O percurso, circular e com uma extensão de 5 quilómetros, percorre alguns dos locais de maior beleza em redor da aldeia, como a maior mancha de sobreiros do concelho, o Vale da Abundância, a antiga área de cultivo da aldeia e onde hoje apenas persistem algumas árvores de fruto ou o "bosque reliquial", uma surpreendente mancha de floresta Laurissilva, verdadeiro monumento vivo do que foi esta região há milhares de anos. Segue-se depois o ponto alto deste roteiro, as imponentes Fragas de São Simão, uma grandiosa escarpa rasgada pela força da água, que aqui forma uma aprazível praia fluvial. Se ainda houver forças, podese continuar até à vizinha aldeia de Ferraria de São João, já nos limites do concelho de Penela, onde fica um dos quatro centros de BTT da rede das Aldeias do Xisto, uma estrutura com balneários, oficina e zona de lavagem para bicicletas, onde começam e acabam cinco percursos cicláveis. Nesta aldeia podem também ser apreciados os tradicionais currais, alguns ainda a uso. Mesmo ao lado, fica um sobreiral que a associação de moradores local transformou num espaço público e no qual os visitantes podem até adotar um sobreiro, numa iniciativa original para ajudar a financiar a manutenção destas árvores, muitas delas centenárias - o valor da adoção varia entre os 40 e os 80 euros por um período de nove anos. Para além de "usufruir da sombra", o adotante tem ainda direito a 50% do valor da venda da cortiça.

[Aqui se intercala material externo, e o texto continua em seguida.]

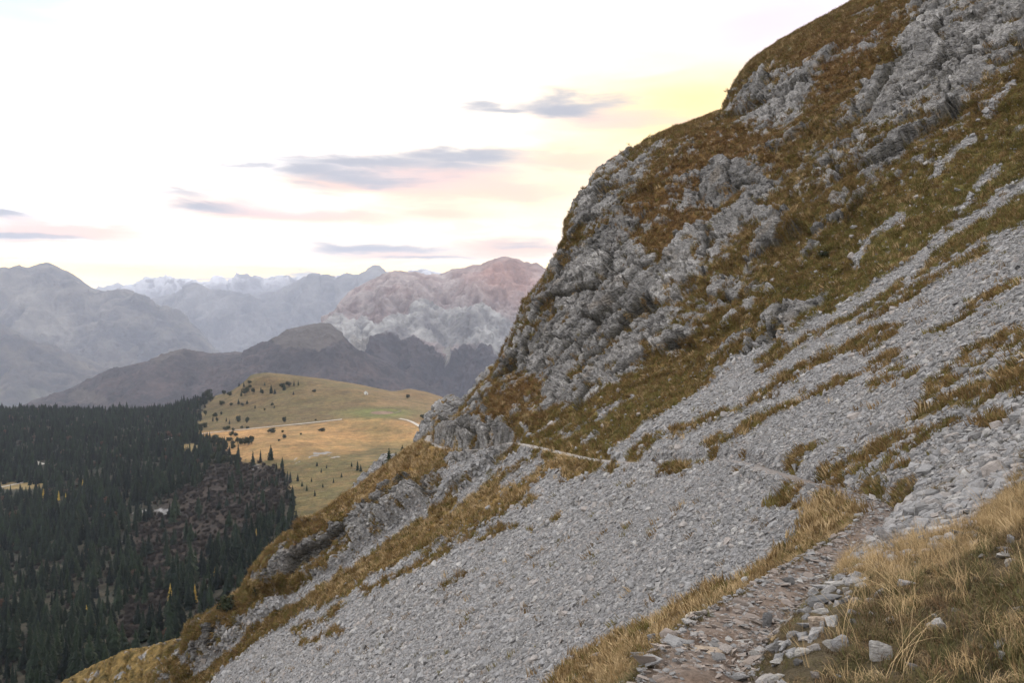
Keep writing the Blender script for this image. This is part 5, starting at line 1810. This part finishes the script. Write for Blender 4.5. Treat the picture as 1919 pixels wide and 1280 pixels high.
# ---- stones one can point at, beside and in the path: (px, py of the middle, width, height in px, thickness share, lean, label)
NAMED = [
    (1386, 1134, 62, 22, .35, 0, 'large flat blue grey slab lying across the path at its narrow step'),
    (1307, 1152, 48, 18, .45, 0, 'pale tan rounded slab on the grassy left rim of the path'),
    (1347, 1144, 26, 16, .6, .5, 'dark grey wedge stone wedged between the pale rim slab and the big flat slab'),
    (1320, 1138, 9, 8, .8, 0, 'small white stone on top of the rim above the pale tan slab'),
    (1228, 1200, 30, 22, .5, .6, 'pointed grey stone sticking up from the left rim of the path'),
    (1196, 1229, 28, 20, .7, 0, 'rounded blue grey stone at the left side of the path near the bottom'),
    (1202, 1261, 19, 8, .4, .2, 'small white slab left of the path near the bottom edge'),
    (1184, 1266, 14, 7, .5, 0, 'small white oval stone, leftmost at the bottom of the path'),
    (1203, 1275, 21, 7, .4, 0, 'flat grey white stone at the bottom edge left of the path'),
    (1216, 1218, 22, 7, .35, .1, 'thin flat grey slab behind the rounded blue grey stone'),
    (1348, 1187, 28, 11, .5, 0, 'dark blue grey stone half buried in the middle of the path'),
    (1324, 1223, 92, 8, .18, 0, 'long thin tan slab forming a step across the path'),
    (1384, 1207, 62, 13, .25, .1, 'long pale slab edge above the tan step on the path'),
    (1344, 1214, 40, 7, .25, 0, 'narrow grey slab just behind the tan step'),
    (1391, 1223, 28, 20, .7, 0, 'squarish blue grey block at the right end of the tan step'),
    (1413, 1236, 19, 24, .4, 1.0, 'upright pointed pale stone on the right edge of the path'),
    (1345, 1241, 24, 12, .5, 0, 'pale squarish slab at the left of a patch of moss on the path'),
    (1386, 1243, 46, 12, .3, 0, 'flat pale slab between the squarish block and the large mossy slab'),
    (1362, 1257, 60, 20, .35, 0, 'large pale mossy slab at the lower right of the path'),
    (1378, 1273, 56, 13, .35, 0, 'broad grey slab at the bottom edge right of the path'),
    (1271, 1263, 38, 10, .35, 0, 'flat pinkish slab in the dirt near the bottom of the path'),
    (1284, 1247, 34, 12, .4, .2, 'flat pinkish grey slab with a raised corner in the dirt of the path'),
    (1310, 1262, 34, 6, .3, 0, 'thin pale slab lying in the dirt, right of the pinkish slabs'),
    (1314, 1231, 11, 9, .7, .4, 'small pale stone under the middle of the tan step'),
    (1335, 1199, 20, 6, .35, 0, 'pale chip slab on the dirt below the dark half buried stone'),
    (1268, 1160, 16, 6, .5, 0, 'small grey flat stone beside the left rim of the path'),
    (1580, 1089, 58, 18, .4, 0, 'large flat pale slab on the right of the path, topmost of the slab steps'),
    (1613, 1101, 22, 18, .6, 0, 'rounded pale block at the right end of the large flat pale slab'),
    (1586, 1107, 14, 8, .6, 0, 'small pale stone below the large flat pale slab'),
    (1540, 1101, 50, 7, .3, 0, 'long thin grey slab left of and below the large flat pale slab'),
    (1532, 1083, 34, 8, .4, 0, 'pale slab left of the large flat pale slab'),
    (1547, 1124, 70, 24, .5, 0, 'big dark grey wedge shaped slab among dry grass stems'),
    (1585, 1128, 16, 10, .6, .3, 'small dark grey stone at the right tip of the big wedge slab'),
    (1536, 1149, 32, 14, .6, .2, 'pale stone lying on top of a layered tan block'),
    (1533, 1166, 36, 24, .7, 0, 'layered tan block under a pale stone right of the path'),
    (1507, 1172, 28, 15, .6, 0, 'blue grey block left of the layered tan block'),
    (1529, 1187, 18, 10, .6, 0, 'small pale block under the layered tan block'),
    (1438, 1167, 20, 28, .5, .9, 'upright dark stone on the path edge under a flat capping slab'),
    (1452, 1147, 40, 12, .35, 0, 'flat pale capping slab at the right edge of the path'),
    (1470, 1170, 26, 10, .5, 0, 'small pale slab right of the upright dark stone'),
    (1486, 1136, 40, 9, .3, 0, 'flat grey slab left of the big dark wedge slab'),
    (1478, 1127, 34, 8, .35, 0, 'thin blue grey slab uphill of the flat grey one, left of the big wedge'),
    (1471, 1209, 34, 15, .5, 0, 'pale stone in the turf right of the path, level with the tan step'),
    (1486, 1192, 26, 12, .5, .2, 'grey stone in the turf above the pale one, level with the tan step'),
    (1435, 1206, 14, 10, .5, .2, 'small grey stone in the grass at the right edge of the path'),
    (1553, 1216, 22, 24, .6, .8, 'pale pitted stone pointing downward in the grass'),
    (1650, 1224, 40, 38, .6, 1.1, 'large square pale stone standing on edge in the grass at the lower right'),
    (1710, 1250, 25, 17, .6, .5, 'grey faceted stone in the grass right of the large square stone'),
    (1456, 1244, 30, 10, .35, .3, 'bright white flat stone in the turf near the bottom'),
    (1504, 1226, 30, 8, .35, .2, 'flat pale stone in the turf right of the bright white one'),
    (1497, 1245, 18, 6, .4, 0, 'small flat grey stone between the white stones near the bottom'),
    (1597, 1169, 14, 16, .7, .4, 'blue grey stone beside a dark hole in the grass'),
    (1630, 1128, 14, 9, .5, .5, 'small white stone alone in the grass above the dark hole'),
    (1672, 1107, 11, 10, .6, .5, 'small white stone in grass near the top of the grass bank'),
    (1527, 1270, 18, 8, .5, 0, 'small grey stone at the bottom edge in the grass'),
    (1456, 1277, 34, 7, .4, 0, 'flat pale stone cut by the bottom edge right of the path'),
    (1436, 1272, 22, 9, .5, .3, 'slanted grey stone at the bottom edge right of the path'),
    (1477, 1096, 24, 20, .6, .6, 'wedge shaped blue grey stone jutting over the path step'),
    (1452, 1091, 32, 10, .4, 0, 'dark flat stone forming the riser of a path step'),
    (1424, 1085, 9, 8, .7, 0, 'small grey stone alone on the left rim of the path'),
    (1375, 1107, 8, 6, .7, 0, 'tiny grey stone on the rim above the large blue grey slab'),
    (1399, 1086, 13, 9, .6, 0, 'rounded grey stone on the grass rim left of the path'),
    (1524, 1076, 38, 8, .3, .1, 'long dark slab edging the path below the loose pile'),
    (1557, 1074, 18, 8, .6, 0, 'pale block at the right end of the long dark edging slab'),
    (1588, 963, 18, 11, .6, 0, 'square pale block in the turf between the scree and the path bend'),
    (1657, 1013, 28, 36, .35, .9, 'tall leaning pointed slab at the edge of the loose pile'),
    (1677, 1020, 20, 14, .7, 0, 'pale block right of the tall leaning slab'),
    (1689, 994, 18, 18, .7, .4, 'upright grey block behind the tall leaning slab'),
    (1624, 1025, 20, 14, .6, .3, 'grey block left of the tall leaning slab'),
    (1642, 1008, 22, 7, .3, .3, 'thin white slab leaning behind the tall slab'),
    (1600, 1045, 25, 12, .6, .2, 'white block at the left end of the loose pile by the path'),
    (1625, 1042, 26, 14, .7, 0, 'squat grey block right of the white block in the pile'),
    (1638, 1055, 15, 15, .7, .5, 'pointed grey stone in front of the squat block in the pile'),
    (1673, 1050, 25, 19, .7, .2, 'pinkish white block in front of the loose pile'),
    (1614, 1060, 26, 15, .6, 0, 'broad pale block at the foot of the loose pile'),
    (1526, 1006, 23, 9, .4, .4, 'slanted white slab on the turf left of the path bend'),
    (1483, 1063, 19, 12, .6, 0, 'grey boulder on the path edge, right one of a pair'),
    (1465, 1067, 13, 10, .7, 0, 'small dark boulder on the path edge, left one of a pair'),
    (1499, 1043, 20, 9, .6, 0, 'flat grey stone above the pair of boulders on the path edge'),
    (1498, 1024, 18, 8, .4, .4, 'long white stone lying in the blond grass of the rim'),
    (1638, 968, 20, 10, .5, .2, 'pale peaked stone beside the bend of the path'),
    (1563, 1041, 20, 8, .4, 0, 'dark flat stone in the middle of the path by the loose pile'),
    (1770, 992, 62, 20, .5, 0, 'largest long grey slab in the loose pile'),
    (1798, 1000, 24, 16, .6, .3, 'grey block leaning on the right end of the largest slab'),
    (1821, 1003, 24, 15, .7, 0, 'dark rounded block right of the largest slab'),
    (1758, 1010, 24, 8, .4, .2, 'pale wedge stone under the middle of the largest slab'),
    (1732, 1011, 13, 9, .6, 0, 'small white block left of the pale wedge stone'),
    (1758, 1024, 32, 9, .4, 0, 'long flat stone lying in blond grass below the largest slab'),
    (1699, 1036, 26, 15, .6, .3, 'grey block in blond grass right of the pinkish white block'),
    (1790, 942, 30, 14, .5, 0, 'pale slab high in the loose pile'),
    (1812, 963, 22, 15, .7, 0, 'dark square block in the upper pile'),
    (1796, 969, 9, 11, .5, .6, 'small upright white stone left of the dark square block'),
    (1838, 943, 28, 10, .4, 0, 'flat grey slab at the right end of the loose pile'),
    (1875, 896, 40, 14, .4, .2, 'long grey slab on the grass crest at the right'),
    (1891, 909, 24, 8, .4, .2, 'pinkish white slab under the long grey slab on the crest'),
    (1880, 1031, 21, 11, .5, .2, 'grey stone, upper one in the dark grass at the right edge'),
    (1879, 1044, 38, 6, .3, 0, 'thin white slab, middle one in the dark grass at the right edge'),
    (1893, 1056, 22, 12, .5, .4, 'slanted white stone, lowest in the dark grass at the right edge'),
    (1828, 1040, 13, 5, .4, 0, 'small pinkish white chip stone in the grass left of the thin white slab'),
    (1726, 937, 12, 8, .5, .6, 'small bright stone, left of two in the turf above the pile'),
    (1740, 936, 11, 8, .5, .3, 'small bright stone, right of two in the turf above the pile'),
    (1910, 1146, 22, 8, .4, .3, 'grey slab edge poking from the grass at the right edge'),
    (1751, 1160, 12, 9, .6, 0, 'small pale stone in a dark hollow of the grass bank'),
]
CLEAR = []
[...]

Aos poucos, o turismo tem devolvido a vida às aldeias, como se constata também no concelho de Góis, no núcleo composto por Aigra Nova, Aigra Velha e Pena. Na primeira, fica situado o ecomuseu, construído a partir de peças reais e das memórias dos habitantes locais, com o objetivo de dar a conhecer as tradições, usos e costumes destas populações. Saberes recuperados ao tempo e à memória, depois aplicados na prática em locais como a Maternidade das Árvores, onde são criadas plantas autóctones (castanheiro, azevinho, carvalho ou medronheiro) para reflorestar a serra. Um pouco mais acima, fica o Núcleo Asinino, onde três simpáticos burros lanudos transmontanos esperam pacientemente pelos visitantes para os levar em passeio pela serra. Em Aigra Velha, outrora uma das mais importantes aldeiasda região, o forno e o alambique comunitários foram entretanto recuperados e podem hoje também ser visitados. A aldeia era conhecida pelos seus imensos rebanhos de cabras e funcionava como uma autêntica fortaleza, com portões que se fechavam à noite, para proteger o gado dos ataques dos lobos. Daí parte uma estrada panorâmica, em terra batida, que liga ao Trevim, o ponto mais alto da serra da Lousã, a 1204 metros de altitude e ao santuário de Santo António das Neves, mandado construir por Julião Pereira de Castro, neveiro-mor da casa Real, junto ao qual era armazenada a neve, coberta com palha e fetos, de modo a conservá-la e de onde seguia em grandes blocos para Lisboa, para que no verão a corte pudesse saborear gelados. Na aldeia da Pena, o ar enche-se agora com o cheiro da lenha e do pão acabado de fazer, anunciando o fim do dia. É tempo de regressar a casa, cerrar as portas e acender a lareira.